On balance, my preference is for statelessness most of the time, but it depends upon the needs of your users. Session scope might be what they prefer (this is what we use in the Booking demo). Conversations don't usually have a place here.

STEP 2: When we navigate from a search screen to an item detail page, a similar choice space exists:

  • keep the item in a new conversation
  • stay stateless (request parameter and pull MVC)
  • use the page context

Now the balance swings toward using a conversation, especially if we have some kind of complex object and need treeview-style navigation. (In this case, conversations give you transparent lazy association loading and all that good stuff.) But if bookmarkability is a requirement, statelessness is again the best choice.

STEP 3: Now we start getting to edit pages, association management pages, create/delete and the like. We are in the world of optimistic transactions, and so conversations rule. The main decisions revolve around conversation propagation: nested conversation? new conversation? stay in existing conversation? This depends upon how much the user wants to use open in new tab!

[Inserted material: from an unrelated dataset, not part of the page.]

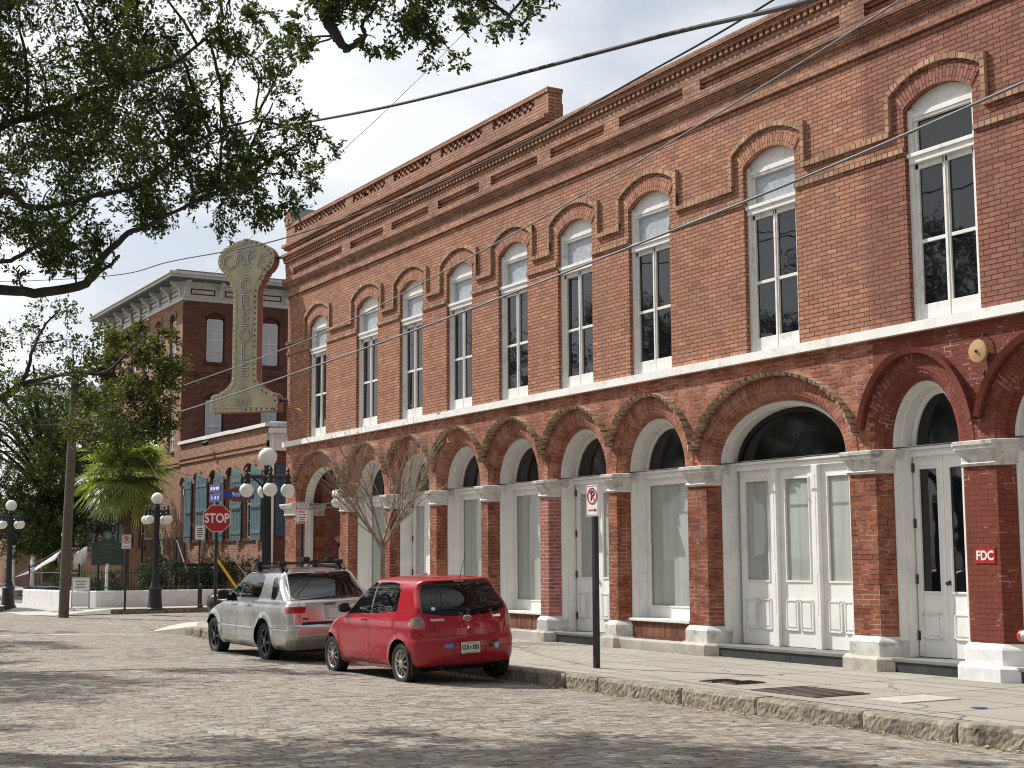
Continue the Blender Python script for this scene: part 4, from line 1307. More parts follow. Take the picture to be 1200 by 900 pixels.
# ------------------------------------------------------------------ the hotel across the side street
H = thing('brick_hotel', 'three storey brown brick hotel with white bracketed cornice behind the palm', 'building', (-64, 20, 0))
HB = Vector((-64, 20, 0))
def hp(mb, name, m_, parent=None, **k):
    mb.v = [(v[0] - HB.x, v[1] - HB.y, v[2] - HB.z) for v in mb.v]
    return mb.build(name, m_, parent or H, **k)
HL, HRX, HD = -77.5, -64.0, 46.0
HW = -104.0     # a lower wing goes on to the left
def wall_holes(g, axis, fixed, lo, hi, z0, z1, holes, depth=.18):
    """holes: (a, b, zb, zs, zc) segment-arched; axis 'y' = facade at y=fixed facing -y, 'x' = at x=fixed facing +x"""
    def P(u, z, d=0.0):
        return (u, fixed + d, z) if axis == 'y' else (fixed - d, u, z)
    def q(u0, u1, a, b):
        if u1 - u0 > 1e-5 and b - a > 1e-5: g.face([P(u0, a), P(u1, a), P(u1, b), P(u0, b)])
    zs_ = sorted(set([h[2] for h in holes]))
    rows = {}
    for h in holes: rows.setdefault(h[2], []).append(h)
    z = z0
    for zb in zs_:
        hs = sorted(rows[zb]); zmax = max(h[4] for h in hs) + .05
        q(lo, hi, z, zb)
        u = lo
        for (a, b, _, zs, zc) in hs:
            q(u, a, zb, zmax); u = b
            pts = seg_arch(a, b, zs, zc, 8)
            for k in range(8):
                (u0, w0), (u1, w1) = pts[k], pts[k + 1]
                g.face([P(u0, w0), P(u1, w1), P(u1, zmax), P(u0, zmax)])
                g.face([P(u0, w0), P(u0, w0, depth), P(u1, w1, depth), P(u1, w1)])
            g.face([P(a, zb), P(a, zs), P(a, zs, depth), P(a, zb, depth)]); g.face([P(b, zb), P(b, zb, depth), P(b, zs, depth), P(b, zs)])
            g.face([P(a, zb), P(a, zb, depth), P(b, zb, depth), P(b, zb)])
        q(u, hi, zb, zmax)
        z = zmax
    q(lo, hi, z, z1)

def far_window(parent_p, axis, fixed, a, b, zb, zs, zc, base, glass='cream', rails=True, sill=True):
    P = lambda u, z, d: (u, fixed + d, z) if axis == 'y' else (fixed - d, u, z)
    g = MB()
    def bx(u0, u1, z0, z1, d0, d1):
        if axis == 'y': g.box(u0, u1, fixed + d0, fixed + d1, z0, z1)
        else: g.box(fixed - d1, fixed - d0, u0, u1, z0, z1)
    # maroon arched head and frame
    pts = seg_arch(a, b, zs, zc, 8)
    for k in range(8):
        (u0, w0), (u1, w1) = pts[k], pts[k + 1]
        g.face([P(u0, zs - .06, .10), P(u1, zs - .06, .10), P(u1, w1, .10), P(u0, w0, .10)])
    bx(a, a + .08, zb, zs, .10, .17); bx(b - .08, b, zb, zs, .10, .17)
    if sill: bx(a - .08, b + .08, zb - .13, zb + .001, -.06, .17)
    off = [(v[0] - base.x, v[1] - base.y, v[2] - base.z) for v in g.v]; g.v = off
    w = g.build('window', MT['maroon'], parent_p)
    g = MB()
    c = (a + b) / 2; zm = (zb + zs) / 2
    bx(a + .08, b - .08, zm - .03, zm + .03, .11, .16); bx(c - .018, c + .018, zb, zs - .06, .12, .16)
    bx(a + .08, a + .13, zb, zs - .06, .115, .16); bx(b - .13, b - .08, zb, zs - .06, .115, .16); bx(a + .08, b - .08, zb, zb + .06, .115, .16); bx(a + .08, b - .08, zs - .12, zs - .06, .115, .16)
    if rails:
        for zz in (zb + (zm - zb) * .5, zm + (zs - zm) * .5): bx(a + .08, b - .08, zz - .014, zz + .014, .12, .16)
    g.v = [(v[0] - base.x, v[1] - base.y, v[2] - base.z) for v in g.v]
    g.build('sash', MT['white'], w)
    g = MB(); g.face([P(a + .08, zb, .15), P(b - .08, zb, .15), P(b - .08, zs - .05, .15), P(a + .08, zs - .05, .15)])
    g.v = [(v[0] - base.x, v[1] - base.y, v[2] - base.z) for v in g.v]
    g.build('pane', MT[glass], w)
    return w

MT['blindw'] = mat_glass('window_with_white_blind', (.56, .58, .60), .12, .5, .03)
side3 = [(21.09 + k * 2.68, 22.02 + k * 2.68, 10.78, 12.85, 13.08) for k in range(6)]
side2 = [(21.09 + k * 2.68, 22.02 + k * 2.68, 6.55, 9.1, 9.35) for k in range(6)]
frt3 = [(-65.95 - k * 2.18, -64.95 - k * 2.18, 10.65, 12.85, 13.08) for k in range(6)]
frt2 = [(-66.0 - k * 2.18, -65.0 - k * 2.18, 6.7, 8.95, 9.2) for k in range(6)]
frt1 = [(-67.75 - k * 2.6, -66.6 - k * 2.6, 2.4, 4.9, 5.2) for k in range(14)]
g = MB(); wall_holes(g, 'y', 20.0, HL, HRX, 5.6, 13.7, frt3 + frt2); wall_holes(g, 'y', 20.0, HW, HRX, .1, 5.6, frt1); g.box(HL, HL + .3, 20.05, HD, 5.6, 13.7); g.box(HW, HL, 20.0, HD, 5.601, 5.9); g.box(HW, HW + .3, 20.05, HD, .1, 5.6); g.box(HL, HRX, HD - .3, HD, .1, 13.7)
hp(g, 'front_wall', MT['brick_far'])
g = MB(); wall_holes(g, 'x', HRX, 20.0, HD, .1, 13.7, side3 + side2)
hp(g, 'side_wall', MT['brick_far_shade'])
for h in side3 + side2: far_window(H, 'x', HRX, *h, HB, 'blindw')
for h in frt3[:9] + frt2[:9]: far_window(H, 'y', 20.0, *h, HB, 'blindw')
for h in frt1[:13]: far_window(H, 'y', 20.0, *h, HB, 'glass')
g = MB(); g.box(HL + .4, HRX - .22, 20.22, HD - .4, .2, 13.5); g.box(HW + .4, HL + .39, 20.22, HD - .4, .2, 5.5); hp(g, 'interior', MT['dark'])
# brick hoods, strings
def arch_hood(g, axis, fixed, h, gr=.22, p=.06):
    a, b, zb, zs, zc = h
    P = lambda u, z, d: (u, fixed + d, z) if axis == 'y' else (fixed - d, u, z)
    i_, o_ = seg_arch(a, b, zs, zc, 8, .02), seg_arch(a, b, zs, zc, 8, gr)
    for k in range(8):
        q = [i_[k], i_[k + 1], o_[k + 1], o_[k]]
        f = [P(u, z, -p) for u, z in q]; bk = [P(u, z, .01) for u, z in q]
        uv = [(0.05, k * .14), (.05, k * .14 + .14), (.25, k * .14 + .14), (.25, k * .14)]
        g.face(f, uv)
        for j in range(4): g.face([f[(j + 1) % 4], f[j], bk[j], bk[(j + 1) % 4]], uv)
g = MB()
for h in frt3 + frt2 + frt1: arch_hood(g, 'y', 20.0, h)
for z in (10.2, 10.38, 5.95, 6.1): g.box(HL, HRX + .06, 19.94, 20.01, z, z + .08)
hp(g, 'front_brick_trim', MT['brick_far'])
g = MB()
for h in side3 + side2: arch_hood(g, 'x', HRX, h, .24)
for z in (10.12, 10.28): g.box(HRX - .01, HRX + .06, 20.0, HD, z, z + .08)
k = 0
y = 20.0
while y < HD: g.box(HRX - .01, HRX + .05, y, y + .08, 10.2, 10.28); y += .16
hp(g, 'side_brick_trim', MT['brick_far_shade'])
# bracketed cornice
g = MB()
g.box(HL, HRX + .05, 19.95, HD, 13.55, 13.72); g.box(HL, HRX + .03, 19.97, HD, 13.72, 14.32)
for (p, z0, z1) in ((.14, 14.32, 14.42),): g.box(HL, HRX + p, 20 - p, HD, z0, z1)
g.box(HL, HRX + .86, 19.14, HD, 14.46, 14.58); g.box(HL, HRX + .95, 19.05, HD, 14.58, 14.70)
hp(g, 'cornice', MT['greyw'], bevel=.01)
g = MB(); g.box(HL, HRX + .84, 19.16, HD, 14.42, 14.458); hp(g, 'soffit', MT['soffit'])
g = MB(); g.box(HL, HRX + .5, 19.5, HD, 14.70, 14.86); hp(g, 'roof', MT['roof'])
def bracket(g, u, axis):
    prof = [(0, 13.74), (.08, 13.74), (.11, 13.9), (.15, 14.1), (.38, 14.24), (.50, 14.31), (.50, 14.42), (0, 14.42)]
    for k in range(len(prof)):
        pass
    if axis == 'x': g.extrude(prof, lambda a, z, d: (HRX + .03 + a, d, z), u, u + .2)
    else: g.extrude(prof, lambda a, z, d: (d, 19.97 - a, z), u, u + .2)
def frieze_panel(a, b, axis, z0=13.84, z1=14.12):
    g = MB()
    for (u0, u1, q0, q1) in ((a, b, z0, z0 + .055), (a, b, z1 - .055, z1), (a, a + .06, z0, z1), (b - .06, b, z0, z1)):
        if axis == 'x': g.box(HRX + .02, HRX + .042, u0, u1, q0, q1)
        else: g.box(u0, u1, 19.958, 19.98, q0, q1)
    hp(g, 'frieze_panel', MT['maroon'])
for k in range(10):
    g = MB(); bracket(g, 20.02 + k * 1.62, 'x'); o = hp(g, 'bracket', MT['greyw'], bevel=.008)
    frieze_panel(20.34 + k * 1.62, 21.5 + k * 1.62, 'x')
for k in range(8):
    g = MB(); bracket(g, -64.35 - k * 1.62, 'y'); hp(g, 'bracket', MT['greyw'], bevel=.008)
    frieze_panel(-65.75 - k * 1.62, -64.55 - k * 1.62, 'y')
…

STEP 4: Finally, wizards should always run in a conversation. In fact, it is highly likely that you want to use the atomic conversation pattern where changes are kept transiently in memory on the server side until the conversation ends. Some wizards should use pageflows. (Remember I am using an extremely broad definition of wizard here.)

Hopefully this discussion helps the path from Disillusion to Insight, without scaring away the many people who have yet to experience the Rapture.